Welcome to the Feature & Follow Hop, hosted by Parajunkee’s View and Alison Can Read!
If you’re here for the first time, I’d love if you could follow via email, RSS, LinkyFollowers or Networked Blogs. Just let me know your follow method of choice in the comments, and I’ll be happy to return the favor.
And if you’re not new, welcome back! Repeat visitors are the best thing in the world after chocolate for breakfast.
Come on, you know you’ve had chocolate for breakfast and that it’s awesome.
Today’s question is:
What was your favorite required reading in school?
Ummm…so this is hard because my school didn’t require…how shall we put it…good books.
Lord of the Rings? No.
Anne of Green Gables? No.
Chronicles of Narnia? No.
Little Women? No.
Anything by Jane Austen? No.
I had to read things like The Grapes of Wrath (which was so boring, I actually broke out the Cliff’s Notes, which I am pretty adamantly opposed to) and Tess of the D’Urbervilles (which…okay, I have a story about that one, but it’s long and I won’t get into it now). I know they are considered classics and all the Classic Lit people are going to come and beat me now, probably with a copy of The Grapes of Wrath because it’s just so darn BIG, but you can’t ever convince me that either of those books is good.
Tess, in particular…well. I have a story about how this book caused a group of otherwise highly intellectual straight-A high school seniors to turn rebellious and a little bit crazy. But now’s not the time.
[One day, I need to write an entire post — or maybe a series of posts — about my senior year AP English class and our spacey teacher. It’s mind boggling, folks.]
I also don’t like The Great Gatsby. There, I’ve said it.
Anyway.
I remember a whopping two, yes, TWO, books that I was required to read that I actually liked. Both of which I read in that weird and somewhat surreal AP English class.
Jane Eyre by Charlotte Bronte. (The superior Bronte sister, in my opinion.)
I love how untraditional this story is, how neither of the main characters is particularly attractive or swoon-worthy, how neither of them really feels like they need romance to be complete as a person.

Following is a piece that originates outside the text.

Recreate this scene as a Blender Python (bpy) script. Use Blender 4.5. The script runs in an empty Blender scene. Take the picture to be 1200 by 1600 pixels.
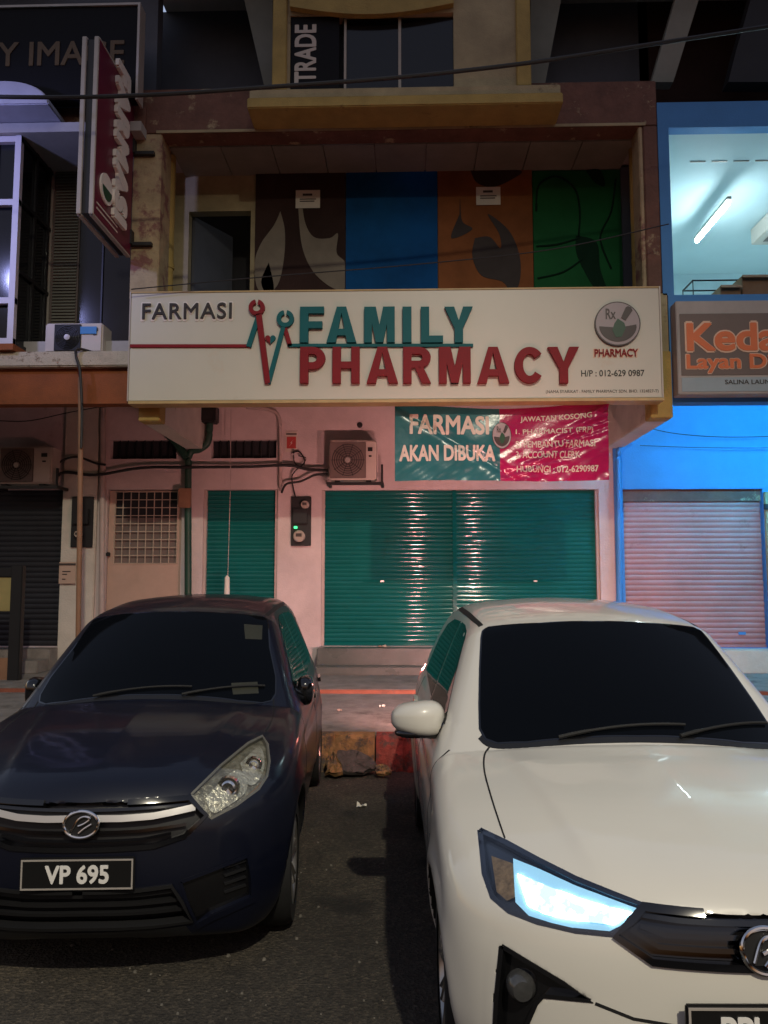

And yet, it’s somehow a beautiful love story. Complex and emotional and fabulous.
The Handmaid’s Tale by Margaret Atwood.
Dystopian before dystopian was a thing. I honestly couldn’t tell you what it was about this book that I liked. Just that I really, really liked it.
Also, I gave my presentation on this book in a leather miniskirt and black fishnets, to be in character. Because my English class was so weird that that was normal.
Thankfully, there are no pictures. Just thought you’d like to know.